Marc Faber says that stocks will rise on the weakening dollar, in an interview with Bloomberg Radio's Pimm Fox. But isn't the weak dollar a sign that things are not so good in the US, and how is that good for stocks? On the surface this seems like just the sort of statement I'd expect to hear from Marc Faber, author of Gloom Boom Doom. Faber is often painted with the same brush as many other Doomsayers, when in reality, Faber has predominantly been forecasting the eventual decline of America's hegemoney.
Faber is, after all, based in Hong Kong, so he has many years on us in terms of witnessing an Asia in the midst of an economic transformation not seen since the industrial revolution that reshaped the global economy in the eighteenth and nineteenth centuries.
This school of thought falls into a similar basket as Bill Gross' 'New Normal,' where the hallmarks of today's global economy are Delevering, Deglobalization, and Reregulation - the DDRs.
It is in fact, delevering and de-risking, i.e. selling assets in favour of cash, which fortified the US dollar before March, while the market was in liquidation, and it is now the chase back into the risk trade out of cash that is weakening the dollar. As the momentum picks up for stocks and risky investments, the dollar suffers.
Which comes first, the weakening dollar or the stronger equity market? Doesn't matter, in fact the two go hand-in-hand.
Click play to listen to the Faber interview here:
http://media.bloomberg.com/bb/avfile/Economics/On_Economy/v_HktXiW4leI.mp3
Bottom Line: A rising dollar may indicate flight to safety, and a falling dollar may be good indication of a return to risk.
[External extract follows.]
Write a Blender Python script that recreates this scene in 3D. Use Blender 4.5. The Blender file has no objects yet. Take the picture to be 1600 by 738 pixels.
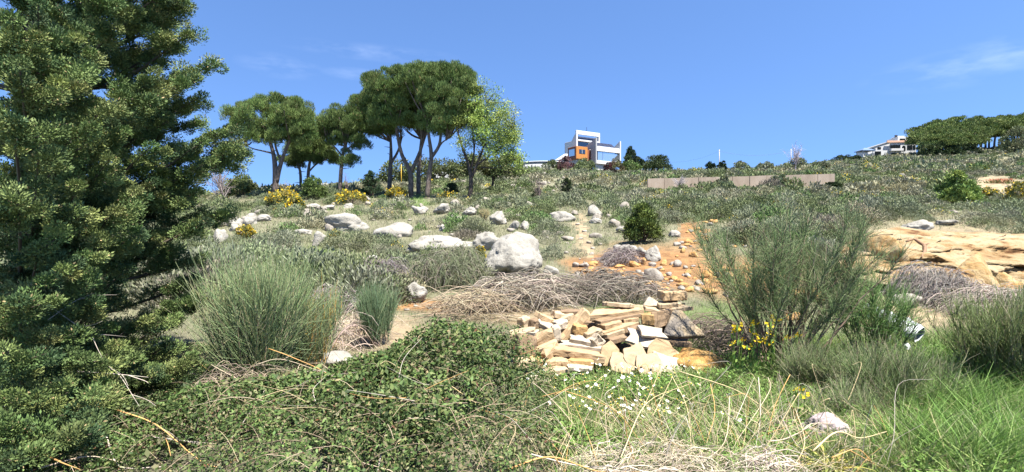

Basically, zero-interest rates are driving investors back to the market, because as Faber says, retirees can't live on zero interest, and that is why the dollar has gone down. Investments made in anything other than cash (e.g. municipal bonds) will result in a weaker dollar.
On days when stocks are strong, the dollar is weak, and vice versa. To answer my earlier question, Faber says the stronger equity market follows the weakening dollar, and a weaker market follows strengthening of the dollar.
Faber is always interesting to listen to. He coins himself a depressive optimist.
He is depressive that the same people who brought us the Nasdaq bubble, then the Housing, Credit and Refinancing bubble, and the economic bounces in between are the result the so-called Greenspan and Bernanke 'puts.' This idea that the economy can be managed by policymakers, and that big recessions are a thing of the past are most troubling and Faber believes that the same people are doing it all over again; i.e. creating yet another bubble, and not really taking care of the real problems of the economy other than to pass the bag, and leave middle class Americans holding it.
On the upside, Faber is optimistic and says that despite David Rosenberg saying the market's rally is built on quicksand, he sees a lot of breakout moves on individual stocks, on strong volume from bases they formed during the last 6-9 months, and that, he has to respect.
"Its not the type of bull market that I like, that is based on sound fundamentals," he said. Though he feels equity markets could go higher, he also believes that valuations are not that attractive anymore. In other words it is a strong market based on policies that crowd the market out of the dollar, and as long as the economy is weak, interest rates will remain closer to zero.
David Rosenberg says equity valuations are at risk, if earnings do not live up to economic expectations. In the end, Faber is less than optimistic about the economy, and feels that Bernanke's policies could still lead to depression.
On another note, if a rebalancing of the dollar is due, to maintain global stability, then stocks could correct if you follow this line of thinking.